An angry grandson, who is very vexed with his schoolmate approaches his grandfather and expresses himself.

The grandfather replies, I too have felt great hatred for those who have hurt me. They have not shown any remorse and that has added to my hatred. Hate is counter productive as it wears you down and doesn’t affect the enemy at all. It is like consuming a poison and wishing your enemy death.
The grandfather goes on to that there are two wolves inside each one of us. One is a calm and good wolf who lives in harmony. This wolf is not easily provoked and will fight only when necessary. The other is an angry wolf who is always seething with anger. The smallest thing upsets the angry wolf and he gets into a fit of rage. Both of these wolves reside in me and it is very hard for me to control them.

 The boy asks his grandparent, Which one wins?
 The grandfather calmly replies, The one I Feed.

Anger is a human emotion  and it is not a bad thing. It is how we direct our anger that makes all the difference.

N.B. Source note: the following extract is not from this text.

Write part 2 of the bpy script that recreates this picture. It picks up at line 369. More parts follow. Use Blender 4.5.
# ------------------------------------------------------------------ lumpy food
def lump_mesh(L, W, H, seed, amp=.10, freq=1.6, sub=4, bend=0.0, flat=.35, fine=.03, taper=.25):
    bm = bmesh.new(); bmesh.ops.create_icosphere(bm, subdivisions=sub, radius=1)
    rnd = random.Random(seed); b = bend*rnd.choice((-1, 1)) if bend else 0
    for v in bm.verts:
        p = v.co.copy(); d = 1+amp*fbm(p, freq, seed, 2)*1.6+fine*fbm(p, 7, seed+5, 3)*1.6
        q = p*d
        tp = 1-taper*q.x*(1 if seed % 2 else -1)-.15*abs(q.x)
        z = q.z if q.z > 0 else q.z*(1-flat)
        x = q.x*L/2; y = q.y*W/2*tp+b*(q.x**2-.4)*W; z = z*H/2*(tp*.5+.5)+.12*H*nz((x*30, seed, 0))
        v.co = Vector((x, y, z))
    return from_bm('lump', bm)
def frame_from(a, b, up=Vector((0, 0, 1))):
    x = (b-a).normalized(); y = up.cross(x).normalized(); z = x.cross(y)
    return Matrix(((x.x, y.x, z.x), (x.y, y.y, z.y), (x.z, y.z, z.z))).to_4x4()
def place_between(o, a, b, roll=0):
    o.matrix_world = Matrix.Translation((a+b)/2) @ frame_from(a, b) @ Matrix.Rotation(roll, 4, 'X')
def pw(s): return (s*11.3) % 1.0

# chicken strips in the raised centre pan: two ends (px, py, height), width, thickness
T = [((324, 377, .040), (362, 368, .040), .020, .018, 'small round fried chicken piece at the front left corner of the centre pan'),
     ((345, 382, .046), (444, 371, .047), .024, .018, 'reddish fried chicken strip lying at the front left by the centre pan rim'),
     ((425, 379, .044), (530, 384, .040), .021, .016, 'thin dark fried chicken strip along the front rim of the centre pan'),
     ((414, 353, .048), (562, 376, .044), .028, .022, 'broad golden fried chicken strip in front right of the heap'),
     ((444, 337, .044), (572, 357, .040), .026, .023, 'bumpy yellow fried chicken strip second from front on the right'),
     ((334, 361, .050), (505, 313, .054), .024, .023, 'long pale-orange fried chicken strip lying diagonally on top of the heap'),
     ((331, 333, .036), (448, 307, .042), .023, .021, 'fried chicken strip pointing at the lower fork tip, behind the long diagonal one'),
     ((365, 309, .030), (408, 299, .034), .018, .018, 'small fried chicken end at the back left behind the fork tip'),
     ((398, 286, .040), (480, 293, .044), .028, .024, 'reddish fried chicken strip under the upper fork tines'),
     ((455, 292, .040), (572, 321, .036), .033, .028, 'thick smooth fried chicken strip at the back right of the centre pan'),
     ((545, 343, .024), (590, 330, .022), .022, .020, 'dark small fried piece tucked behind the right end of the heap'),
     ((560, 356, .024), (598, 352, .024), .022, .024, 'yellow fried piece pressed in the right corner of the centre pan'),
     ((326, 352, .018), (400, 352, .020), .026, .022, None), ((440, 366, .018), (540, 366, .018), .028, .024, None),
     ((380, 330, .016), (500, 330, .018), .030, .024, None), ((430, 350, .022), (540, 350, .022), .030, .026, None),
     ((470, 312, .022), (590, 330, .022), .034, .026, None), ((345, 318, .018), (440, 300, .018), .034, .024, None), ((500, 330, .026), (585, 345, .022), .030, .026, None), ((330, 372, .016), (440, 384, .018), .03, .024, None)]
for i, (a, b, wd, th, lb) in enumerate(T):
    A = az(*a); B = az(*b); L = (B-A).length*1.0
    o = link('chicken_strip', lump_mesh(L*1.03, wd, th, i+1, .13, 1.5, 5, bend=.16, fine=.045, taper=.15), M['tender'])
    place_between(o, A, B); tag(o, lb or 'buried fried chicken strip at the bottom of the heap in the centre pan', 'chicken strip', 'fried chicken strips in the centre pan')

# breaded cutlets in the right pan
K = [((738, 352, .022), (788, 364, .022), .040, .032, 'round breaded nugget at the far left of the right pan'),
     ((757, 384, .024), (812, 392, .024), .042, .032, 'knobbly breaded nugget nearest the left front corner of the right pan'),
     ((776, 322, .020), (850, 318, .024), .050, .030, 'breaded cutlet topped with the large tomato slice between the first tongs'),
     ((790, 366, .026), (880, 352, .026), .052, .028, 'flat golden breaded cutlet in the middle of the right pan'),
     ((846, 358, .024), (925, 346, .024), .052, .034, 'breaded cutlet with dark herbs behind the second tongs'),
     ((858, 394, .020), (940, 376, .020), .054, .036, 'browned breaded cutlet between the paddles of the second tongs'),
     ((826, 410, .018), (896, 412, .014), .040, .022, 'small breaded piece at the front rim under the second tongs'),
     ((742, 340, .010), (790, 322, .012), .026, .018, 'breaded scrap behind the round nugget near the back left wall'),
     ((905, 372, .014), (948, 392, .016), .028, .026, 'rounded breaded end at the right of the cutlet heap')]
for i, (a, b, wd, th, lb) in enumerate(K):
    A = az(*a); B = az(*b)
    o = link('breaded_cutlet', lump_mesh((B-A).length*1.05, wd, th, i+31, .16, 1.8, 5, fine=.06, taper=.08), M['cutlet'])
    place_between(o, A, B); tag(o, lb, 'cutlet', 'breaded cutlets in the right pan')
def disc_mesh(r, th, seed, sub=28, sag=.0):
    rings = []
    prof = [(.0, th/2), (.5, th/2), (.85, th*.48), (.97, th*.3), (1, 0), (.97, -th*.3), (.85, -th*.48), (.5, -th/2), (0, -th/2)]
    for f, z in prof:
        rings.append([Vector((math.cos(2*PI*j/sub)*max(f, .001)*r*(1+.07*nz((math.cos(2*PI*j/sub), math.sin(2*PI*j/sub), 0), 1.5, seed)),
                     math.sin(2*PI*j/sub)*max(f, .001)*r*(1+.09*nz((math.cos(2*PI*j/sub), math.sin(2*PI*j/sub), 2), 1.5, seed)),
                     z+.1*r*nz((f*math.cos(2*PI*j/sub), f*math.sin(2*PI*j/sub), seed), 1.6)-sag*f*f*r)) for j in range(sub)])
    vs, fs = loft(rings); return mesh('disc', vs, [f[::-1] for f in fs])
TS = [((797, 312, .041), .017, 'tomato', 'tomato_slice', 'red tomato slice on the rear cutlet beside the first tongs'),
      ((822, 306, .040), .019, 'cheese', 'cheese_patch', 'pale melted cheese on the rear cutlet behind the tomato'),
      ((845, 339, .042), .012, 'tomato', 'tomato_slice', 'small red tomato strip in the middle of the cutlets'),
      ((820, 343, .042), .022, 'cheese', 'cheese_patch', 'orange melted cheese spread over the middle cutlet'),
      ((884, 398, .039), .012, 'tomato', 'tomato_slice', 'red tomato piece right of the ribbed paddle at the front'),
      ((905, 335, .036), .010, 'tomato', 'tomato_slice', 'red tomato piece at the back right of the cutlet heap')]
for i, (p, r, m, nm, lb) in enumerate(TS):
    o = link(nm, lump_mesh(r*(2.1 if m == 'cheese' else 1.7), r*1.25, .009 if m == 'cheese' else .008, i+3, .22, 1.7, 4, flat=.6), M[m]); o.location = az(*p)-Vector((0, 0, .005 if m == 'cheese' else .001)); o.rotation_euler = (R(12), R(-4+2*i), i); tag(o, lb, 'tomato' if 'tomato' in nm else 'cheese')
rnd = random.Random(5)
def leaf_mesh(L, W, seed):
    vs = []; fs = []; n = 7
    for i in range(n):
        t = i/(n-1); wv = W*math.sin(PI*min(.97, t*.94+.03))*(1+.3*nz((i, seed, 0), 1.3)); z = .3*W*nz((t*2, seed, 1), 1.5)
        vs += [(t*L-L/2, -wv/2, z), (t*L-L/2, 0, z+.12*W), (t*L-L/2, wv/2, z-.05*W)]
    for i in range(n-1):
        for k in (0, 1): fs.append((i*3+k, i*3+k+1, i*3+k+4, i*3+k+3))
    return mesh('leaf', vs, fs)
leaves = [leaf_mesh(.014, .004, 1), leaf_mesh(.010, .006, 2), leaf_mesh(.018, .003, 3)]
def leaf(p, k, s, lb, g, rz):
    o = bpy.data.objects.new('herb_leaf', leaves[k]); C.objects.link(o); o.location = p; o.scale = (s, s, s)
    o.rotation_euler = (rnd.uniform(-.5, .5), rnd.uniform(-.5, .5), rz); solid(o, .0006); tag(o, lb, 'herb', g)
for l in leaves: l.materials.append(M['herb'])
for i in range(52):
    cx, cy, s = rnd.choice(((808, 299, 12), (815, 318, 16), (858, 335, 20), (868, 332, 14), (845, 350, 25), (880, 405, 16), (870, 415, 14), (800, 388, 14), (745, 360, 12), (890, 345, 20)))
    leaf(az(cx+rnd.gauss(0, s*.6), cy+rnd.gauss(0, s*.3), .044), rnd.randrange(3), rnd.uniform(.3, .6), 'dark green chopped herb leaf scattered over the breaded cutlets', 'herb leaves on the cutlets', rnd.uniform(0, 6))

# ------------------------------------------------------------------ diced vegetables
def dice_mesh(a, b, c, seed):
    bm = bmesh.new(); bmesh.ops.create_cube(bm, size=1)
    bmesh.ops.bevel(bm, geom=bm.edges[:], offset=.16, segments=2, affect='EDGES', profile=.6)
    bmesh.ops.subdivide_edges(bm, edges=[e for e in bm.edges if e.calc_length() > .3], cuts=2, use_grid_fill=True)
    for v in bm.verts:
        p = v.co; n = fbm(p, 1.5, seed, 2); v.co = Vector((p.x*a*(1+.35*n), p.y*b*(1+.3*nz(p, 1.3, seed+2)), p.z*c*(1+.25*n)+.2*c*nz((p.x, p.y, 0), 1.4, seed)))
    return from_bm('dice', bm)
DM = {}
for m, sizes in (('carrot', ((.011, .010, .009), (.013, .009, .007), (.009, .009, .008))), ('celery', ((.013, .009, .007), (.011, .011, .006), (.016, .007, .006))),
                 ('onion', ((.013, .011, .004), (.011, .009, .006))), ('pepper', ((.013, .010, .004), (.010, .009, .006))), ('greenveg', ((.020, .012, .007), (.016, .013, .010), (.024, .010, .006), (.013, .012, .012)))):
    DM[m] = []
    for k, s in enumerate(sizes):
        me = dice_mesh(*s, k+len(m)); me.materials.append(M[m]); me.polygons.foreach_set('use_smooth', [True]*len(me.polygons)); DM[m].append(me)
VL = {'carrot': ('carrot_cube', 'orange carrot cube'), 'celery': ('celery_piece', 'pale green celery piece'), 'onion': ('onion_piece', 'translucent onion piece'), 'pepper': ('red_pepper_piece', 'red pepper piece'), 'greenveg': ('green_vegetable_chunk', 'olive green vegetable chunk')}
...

It is up to us to feed our anger or to redirect it in a healthy manner. The choice is ours and how we exercise it makes a lot of difference.

Playing the blame game.

It is very easy to blame others and feed our anger. It is very easy to say it is someone’s fault and they need to pay for their mistakes. Playing the blame game takes up too much of our energy and leaves us feeling exhausted.

Playing the enflame game.

Once anger builds up inside of us, it is totally our choice to either suppress the anger or enflame it. Enflaming it is very easy and we become a victim of our habits.

Blaming others and building up anger is the easy thing to do. It is however counterproductive. It is a vicious circle and once we are on the path of blaming and adding to our inner anger, it is very difficult to break free.

How to feed healthy feelings
Playing  the diffuse game.

Whenever we do get angry, we should pause and think how strongly we feel about our emotions and whether it is worth getting angry about. At this stage we should attempt to pacify ourselves and suppress this emotion. We should channelize our anger and use it for constructive purposes. Of course it is easier said than done and takes a lot of practice. But that is no excuse for attempting to do so.

Anger is a wasteful emotion and saps us of our energy. All said and done, it can be useful at times. However we should strive not to become angry, too often and at the slightest pretext.